[3D scene scripts]
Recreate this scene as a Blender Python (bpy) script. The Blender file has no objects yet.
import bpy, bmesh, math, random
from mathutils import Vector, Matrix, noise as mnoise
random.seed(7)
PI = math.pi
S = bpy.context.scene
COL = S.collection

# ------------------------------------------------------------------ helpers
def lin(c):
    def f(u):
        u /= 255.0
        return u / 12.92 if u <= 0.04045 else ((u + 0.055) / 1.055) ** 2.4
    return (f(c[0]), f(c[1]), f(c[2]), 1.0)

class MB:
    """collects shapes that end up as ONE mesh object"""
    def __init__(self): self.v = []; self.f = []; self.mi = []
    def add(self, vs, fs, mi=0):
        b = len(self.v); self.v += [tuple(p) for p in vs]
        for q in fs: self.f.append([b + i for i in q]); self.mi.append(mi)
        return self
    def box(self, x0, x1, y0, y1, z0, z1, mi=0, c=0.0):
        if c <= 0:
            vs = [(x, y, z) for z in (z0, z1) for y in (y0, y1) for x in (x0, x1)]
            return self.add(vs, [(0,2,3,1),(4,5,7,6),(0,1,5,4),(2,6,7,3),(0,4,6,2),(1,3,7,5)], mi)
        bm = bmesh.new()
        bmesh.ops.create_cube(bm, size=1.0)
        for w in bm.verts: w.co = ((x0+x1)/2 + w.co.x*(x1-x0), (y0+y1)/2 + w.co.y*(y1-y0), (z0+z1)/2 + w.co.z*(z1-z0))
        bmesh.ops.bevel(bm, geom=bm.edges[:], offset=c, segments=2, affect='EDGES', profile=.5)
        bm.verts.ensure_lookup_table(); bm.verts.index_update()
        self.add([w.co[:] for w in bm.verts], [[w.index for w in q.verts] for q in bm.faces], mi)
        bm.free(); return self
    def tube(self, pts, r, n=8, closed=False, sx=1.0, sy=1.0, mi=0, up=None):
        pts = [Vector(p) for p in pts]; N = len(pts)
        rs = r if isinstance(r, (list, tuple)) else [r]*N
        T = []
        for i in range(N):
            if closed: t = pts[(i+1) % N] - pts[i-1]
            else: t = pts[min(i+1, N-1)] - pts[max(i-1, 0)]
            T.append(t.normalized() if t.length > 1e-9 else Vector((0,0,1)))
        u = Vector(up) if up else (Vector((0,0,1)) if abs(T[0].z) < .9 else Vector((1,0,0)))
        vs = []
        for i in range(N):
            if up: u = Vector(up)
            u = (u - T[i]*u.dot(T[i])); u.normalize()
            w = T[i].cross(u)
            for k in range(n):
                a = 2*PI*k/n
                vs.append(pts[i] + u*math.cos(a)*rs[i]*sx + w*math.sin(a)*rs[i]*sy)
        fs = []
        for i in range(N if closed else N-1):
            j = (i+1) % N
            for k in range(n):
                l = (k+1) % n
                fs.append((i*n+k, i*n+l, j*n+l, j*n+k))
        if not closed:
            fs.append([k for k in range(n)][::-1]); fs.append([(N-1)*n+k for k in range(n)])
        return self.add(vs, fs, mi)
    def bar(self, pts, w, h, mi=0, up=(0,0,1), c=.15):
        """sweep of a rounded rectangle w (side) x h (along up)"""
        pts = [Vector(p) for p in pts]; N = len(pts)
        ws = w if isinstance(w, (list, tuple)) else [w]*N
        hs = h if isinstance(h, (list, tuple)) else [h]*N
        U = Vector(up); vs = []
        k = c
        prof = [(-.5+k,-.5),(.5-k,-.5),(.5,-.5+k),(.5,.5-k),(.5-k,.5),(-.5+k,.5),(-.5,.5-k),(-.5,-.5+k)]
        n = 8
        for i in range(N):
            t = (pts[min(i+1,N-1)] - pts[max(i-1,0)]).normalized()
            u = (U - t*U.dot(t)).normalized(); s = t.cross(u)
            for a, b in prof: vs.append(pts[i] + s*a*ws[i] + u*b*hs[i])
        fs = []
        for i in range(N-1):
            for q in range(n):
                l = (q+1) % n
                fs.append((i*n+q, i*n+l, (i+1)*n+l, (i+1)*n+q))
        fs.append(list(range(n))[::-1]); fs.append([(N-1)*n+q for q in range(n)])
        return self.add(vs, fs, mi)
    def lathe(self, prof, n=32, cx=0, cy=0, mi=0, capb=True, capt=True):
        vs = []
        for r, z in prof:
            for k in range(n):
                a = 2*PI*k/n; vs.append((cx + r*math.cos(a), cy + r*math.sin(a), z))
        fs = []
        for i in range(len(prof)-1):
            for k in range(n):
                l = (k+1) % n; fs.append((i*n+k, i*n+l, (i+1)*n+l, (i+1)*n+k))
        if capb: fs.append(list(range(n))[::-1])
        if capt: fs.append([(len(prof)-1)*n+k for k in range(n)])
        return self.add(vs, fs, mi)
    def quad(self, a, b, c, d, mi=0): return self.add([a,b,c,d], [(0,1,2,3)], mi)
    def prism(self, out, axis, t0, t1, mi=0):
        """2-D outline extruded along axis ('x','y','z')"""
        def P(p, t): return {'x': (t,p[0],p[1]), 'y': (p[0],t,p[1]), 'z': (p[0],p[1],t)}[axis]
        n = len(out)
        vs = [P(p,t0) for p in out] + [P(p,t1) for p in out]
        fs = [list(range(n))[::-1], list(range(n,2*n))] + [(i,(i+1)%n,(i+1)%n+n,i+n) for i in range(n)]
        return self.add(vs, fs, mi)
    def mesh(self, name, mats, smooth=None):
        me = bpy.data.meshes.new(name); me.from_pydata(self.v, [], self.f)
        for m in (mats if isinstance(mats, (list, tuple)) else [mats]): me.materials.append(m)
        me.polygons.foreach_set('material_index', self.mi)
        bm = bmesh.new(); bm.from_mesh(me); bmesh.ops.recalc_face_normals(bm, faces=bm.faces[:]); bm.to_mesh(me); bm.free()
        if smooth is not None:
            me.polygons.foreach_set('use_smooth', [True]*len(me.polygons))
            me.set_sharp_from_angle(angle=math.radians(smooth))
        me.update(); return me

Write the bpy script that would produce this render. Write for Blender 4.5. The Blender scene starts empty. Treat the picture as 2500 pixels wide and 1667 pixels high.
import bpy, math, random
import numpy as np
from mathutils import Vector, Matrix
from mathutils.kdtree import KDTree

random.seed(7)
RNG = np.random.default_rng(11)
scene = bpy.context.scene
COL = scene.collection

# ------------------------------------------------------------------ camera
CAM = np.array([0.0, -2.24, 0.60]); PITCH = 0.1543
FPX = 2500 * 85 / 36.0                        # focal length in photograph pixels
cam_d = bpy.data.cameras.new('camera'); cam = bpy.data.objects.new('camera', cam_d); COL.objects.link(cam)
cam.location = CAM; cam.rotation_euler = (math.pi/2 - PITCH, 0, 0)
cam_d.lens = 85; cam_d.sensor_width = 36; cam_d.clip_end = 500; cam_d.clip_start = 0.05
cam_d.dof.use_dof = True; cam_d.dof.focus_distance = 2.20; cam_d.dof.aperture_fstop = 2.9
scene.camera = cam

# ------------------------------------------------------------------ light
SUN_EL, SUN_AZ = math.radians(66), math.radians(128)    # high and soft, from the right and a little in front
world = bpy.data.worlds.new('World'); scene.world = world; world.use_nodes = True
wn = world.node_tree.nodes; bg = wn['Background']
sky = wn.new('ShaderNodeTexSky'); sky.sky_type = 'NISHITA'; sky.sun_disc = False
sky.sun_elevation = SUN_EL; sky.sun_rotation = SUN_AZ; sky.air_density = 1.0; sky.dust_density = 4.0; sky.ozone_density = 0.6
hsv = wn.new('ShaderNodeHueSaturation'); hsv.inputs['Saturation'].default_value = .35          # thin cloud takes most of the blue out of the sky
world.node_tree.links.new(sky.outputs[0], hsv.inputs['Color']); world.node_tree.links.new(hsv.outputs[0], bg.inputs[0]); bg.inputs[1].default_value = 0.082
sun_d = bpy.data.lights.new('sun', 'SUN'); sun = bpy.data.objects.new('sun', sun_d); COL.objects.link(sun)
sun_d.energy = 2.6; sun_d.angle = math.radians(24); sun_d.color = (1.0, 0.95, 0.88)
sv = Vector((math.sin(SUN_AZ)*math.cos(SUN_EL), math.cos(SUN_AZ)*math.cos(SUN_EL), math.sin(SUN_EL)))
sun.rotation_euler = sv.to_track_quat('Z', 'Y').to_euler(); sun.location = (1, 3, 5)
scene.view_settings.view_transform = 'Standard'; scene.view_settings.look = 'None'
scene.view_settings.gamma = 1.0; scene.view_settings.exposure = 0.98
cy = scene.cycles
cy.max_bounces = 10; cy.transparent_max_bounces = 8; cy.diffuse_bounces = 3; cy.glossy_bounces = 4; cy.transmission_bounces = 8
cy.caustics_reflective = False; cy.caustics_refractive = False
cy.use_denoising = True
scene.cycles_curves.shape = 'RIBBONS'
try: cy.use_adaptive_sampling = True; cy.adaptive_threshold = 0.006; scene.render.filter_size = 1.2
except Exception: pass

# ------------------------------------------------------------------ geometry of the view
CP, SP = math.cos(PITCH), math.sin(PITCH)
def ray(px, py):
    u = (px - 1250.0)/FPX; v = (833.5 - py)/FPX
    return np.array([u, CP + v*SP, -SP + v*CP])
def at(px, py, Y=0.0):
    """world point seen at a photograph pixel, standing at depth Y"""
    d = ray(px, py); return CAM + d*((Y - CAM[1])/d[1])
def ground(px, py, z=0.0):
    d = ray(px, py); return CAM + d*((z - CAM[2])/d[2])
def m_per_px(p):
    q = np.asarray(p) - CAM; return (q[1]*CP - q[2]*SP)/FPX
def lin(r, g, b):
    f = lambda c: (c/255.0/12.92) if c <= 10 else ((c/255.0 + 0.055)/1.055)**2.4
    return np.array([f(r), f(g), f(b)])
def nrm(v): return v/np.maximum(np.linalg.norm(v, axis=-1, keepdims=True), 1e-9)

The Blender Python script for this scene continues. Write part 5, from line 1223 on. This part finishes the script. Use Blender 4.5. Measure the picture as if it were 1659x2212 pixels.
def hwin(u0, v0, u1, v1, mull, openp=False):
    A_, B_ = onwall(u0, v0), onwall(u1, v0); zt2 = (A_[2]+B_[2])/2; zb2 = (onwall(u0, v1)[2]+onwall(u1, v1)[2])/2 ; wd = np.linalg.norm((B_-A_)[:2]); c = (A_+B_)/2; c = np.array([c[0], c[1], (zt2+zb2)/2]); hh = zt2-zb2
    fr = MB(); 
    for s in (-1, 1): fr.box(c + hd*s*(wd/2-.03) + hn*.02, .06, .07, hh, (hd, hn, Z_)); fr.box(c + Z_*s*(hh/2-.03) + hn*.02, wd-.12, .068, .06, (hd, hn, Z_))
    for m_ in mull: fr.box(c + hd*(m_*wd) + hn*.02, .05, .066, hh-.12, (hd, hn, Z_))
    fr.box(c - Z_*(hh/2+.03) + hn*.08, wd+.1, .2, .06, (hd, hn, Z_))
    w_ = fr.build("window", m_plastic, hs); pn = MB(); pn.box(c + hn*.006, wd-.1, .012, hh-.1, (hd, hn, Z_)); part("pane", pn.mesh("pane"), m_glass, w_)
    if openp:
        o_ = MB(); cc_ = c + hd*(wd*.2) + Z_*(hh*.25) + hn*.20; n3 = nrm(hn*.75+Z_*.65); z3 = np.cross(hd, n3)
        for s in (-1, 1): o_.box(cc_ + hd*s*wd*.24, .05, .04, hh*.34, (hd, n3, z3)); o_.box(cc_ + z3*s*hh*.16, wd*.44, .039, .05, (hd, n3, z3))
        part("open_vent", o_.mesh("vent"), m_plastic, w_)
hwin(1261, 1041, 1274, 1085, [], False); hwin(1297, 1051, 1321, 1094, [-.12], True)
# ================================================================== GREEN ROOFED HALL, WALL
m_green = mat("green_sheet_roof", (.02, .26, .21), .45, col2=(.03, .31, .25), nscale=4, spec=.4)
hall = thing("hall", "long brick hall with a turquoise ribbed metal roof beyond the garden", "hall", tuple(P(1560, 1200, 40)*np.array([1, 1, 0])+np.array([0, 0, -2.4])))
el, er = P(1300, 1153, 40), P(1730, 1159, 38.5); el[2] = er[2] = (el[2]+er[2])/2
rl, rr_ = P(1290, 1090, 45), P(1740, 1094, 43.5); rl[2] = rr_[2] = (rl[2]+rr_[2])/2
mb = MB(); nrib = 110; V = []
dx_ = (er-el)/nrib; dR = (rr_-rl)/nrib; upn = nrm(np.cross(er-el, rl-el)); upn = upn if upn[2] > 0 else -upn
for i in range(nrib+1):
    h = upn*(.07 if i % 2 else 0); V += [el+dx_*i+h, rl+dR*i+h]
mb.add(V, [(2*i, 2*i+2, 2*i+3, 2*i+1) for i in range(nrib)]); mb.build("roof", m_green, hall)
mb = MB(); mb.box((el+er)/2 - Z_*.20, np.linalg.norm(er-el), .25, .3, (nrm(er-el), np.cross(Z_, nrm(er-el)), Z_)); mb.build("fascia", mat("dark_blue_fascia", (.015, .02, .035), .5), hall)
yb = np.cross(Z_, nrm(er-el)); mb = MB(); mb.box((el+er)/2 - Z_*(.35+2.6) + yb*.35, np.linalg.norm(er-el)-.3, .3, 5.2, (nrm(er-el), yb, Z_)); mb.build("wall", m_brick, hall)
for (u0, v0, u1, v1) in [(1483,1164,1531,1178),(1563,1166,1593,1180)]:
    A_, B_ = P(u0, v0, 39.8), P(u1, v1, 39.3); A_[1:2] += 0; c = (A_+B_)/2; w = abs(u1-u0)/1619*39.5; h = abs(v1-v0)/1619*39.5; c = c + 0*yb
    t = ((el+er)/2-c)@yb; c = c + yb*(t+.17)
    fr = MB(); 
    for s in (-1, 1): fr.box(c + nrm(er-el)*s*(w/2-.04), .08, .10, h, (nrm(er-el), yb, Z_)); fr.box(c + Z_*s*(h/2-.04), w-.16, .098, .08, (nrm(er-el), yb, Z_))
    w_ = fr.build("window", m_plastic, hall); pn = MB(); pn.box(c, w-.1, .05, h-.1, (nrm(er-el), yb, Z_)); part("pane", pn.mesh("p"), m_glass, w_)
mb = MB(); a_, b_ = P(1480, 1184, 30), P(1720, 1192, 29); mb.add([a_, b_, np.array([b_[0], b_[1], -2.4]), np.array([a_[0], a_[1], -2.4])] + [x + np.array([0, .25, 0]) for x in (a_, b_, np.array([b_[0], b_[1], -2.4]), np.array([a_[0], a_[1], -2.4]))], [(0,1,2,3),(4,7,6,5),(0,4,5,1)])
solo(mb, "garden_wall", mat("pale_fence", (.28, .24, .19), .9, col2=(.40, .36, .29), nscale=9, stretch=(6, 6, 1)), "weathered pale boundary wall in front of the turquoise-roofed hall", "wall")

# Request
Reply with the number of lines in the material above that contain "high", and nothing more.

# Final answer
2